Supreme Court Nominee Brett Kavanaugh Defends Himself in Op-ed

Zachary Stieber
By Zachary Stieber
October 5, 2018Politics

Brett Kavanaugh, the judge who President Donald Trump nominated for the Supreme Court vacancy left by the retirement of Anthony Kennedy, has written an op-ed defending himself while admitting he got too emotional during a public hearing after he was accused of gang rape and sexual assault without any evidence supporting the claims.

Kavanaugh penned a piece in the Wall Street Journal declaring that his 28-year record shows he’s an independent, impartial judge and noting that while he was emotional during the public hearing, he was there “as a son, husband, and dad.”

Kavanaugh underwent a lengthy period of meetings with Senators and answered 1,300 additional written questions before a week of public hearings during which Senators grilled him on a number of topics.

After the hearings concluded in mid-September, Kavanaugh was expected to pass through the Senate, which is currently controlled by Republicans at a 51-49 margin. But an accusation of sexual assault was then made public, despite being received by Sen. Dianne Feinstein (D-Calif.) in July.

Christine Blasey Ford may have lied
Christine Blasey Ford (C) is flanked by her attorneys, Debra Katz (L) and Michael Bromwich, as she testifies before the Senate Judiciary Committee in the Dirksen Senate Office Building on Capitol Hill in Washington on Sept. 27, 2018. (Win McNamee/Getty Images)

Vote Pushed Back

The Senate Judiciary Committee, which is responsible for vetting Supreme Court nominees, then pushed back the vote on Kavanaugh and scheduled another public hearing so that the accuser, Christine Blasey Ford of California, could testify about the claim. Ford, though, has been unable to provide any evidence that backs her claim and she and her lawyers have refused to provide requested materials to the committee for review. Her testimony was also rife with inconsistencies.

Kavanaugh testified after Ford and became emotional during his opening statement and under questioning by Senators. In the op-ed, he explained his mindset.

“I was subjected to wrongful and sometimes vicious allegations. My time in high school and college, more than 30 years ago, has been ridiculously distorted. My wife and daughters have faced vile and violent threats,” he wrote.

“Against that backdrop, I testified before the Judiciary Committee last Thursday to defend my family, my good name and my lifetime of public service. My hearing testimony was forceful and passionate. That is because I forcefully and passionately denied the allegation against me. At times, my testimony—both in my opening statement and in response to questions—reflected my overwhelming frustration at being wrongly accused, without corroboration, of horrible conduct completely contrary to my record and character. My statement and answers also reflected my deep distress at the unfairness of how this allegation has been handled.”
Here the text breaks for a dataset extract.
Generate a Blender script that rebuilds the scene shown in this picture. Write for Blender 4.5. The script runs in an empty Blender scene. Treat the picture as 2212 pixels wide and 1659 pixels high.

Brett Kavanaugh gets emotional during hearing
Supreme Court nominee Judge Brett Kavanaugh speaks at the Senate Judiciary Committee hearing on the nomination of Brett Kavanaugh to be an associate justice of the Supreme Court of the United States, on Capitol Hill in Washington on Sept. 27, 2018. (Michael Reynolds-Pool/Getty Images)

‘I said things I should not have said’

Kavanaugh said he has never been as emotional as he was during the hearing.

“I might have been too emotional at times. I know that my tone was sharp, and I said a few things I should not have said,” he wrote. “I hope everyone can understand that I was there as a son, husband, and dad. I testified with five people foremost in my mind: my mom, my dad, my wife, and most of all my daughters.”

Kavanaugh promised to be the same judge and person he’s been for decades, despite what happened.

“I revere the Constitution. I believe that an independent and impartial judiciary is essential to our constitutional republic. If confirmed by the Senate to serve on the Supreme Court, I will keep an open mind in every case and always strive to preserve the Constitution of the United States and the American rule of law,” he concluded.”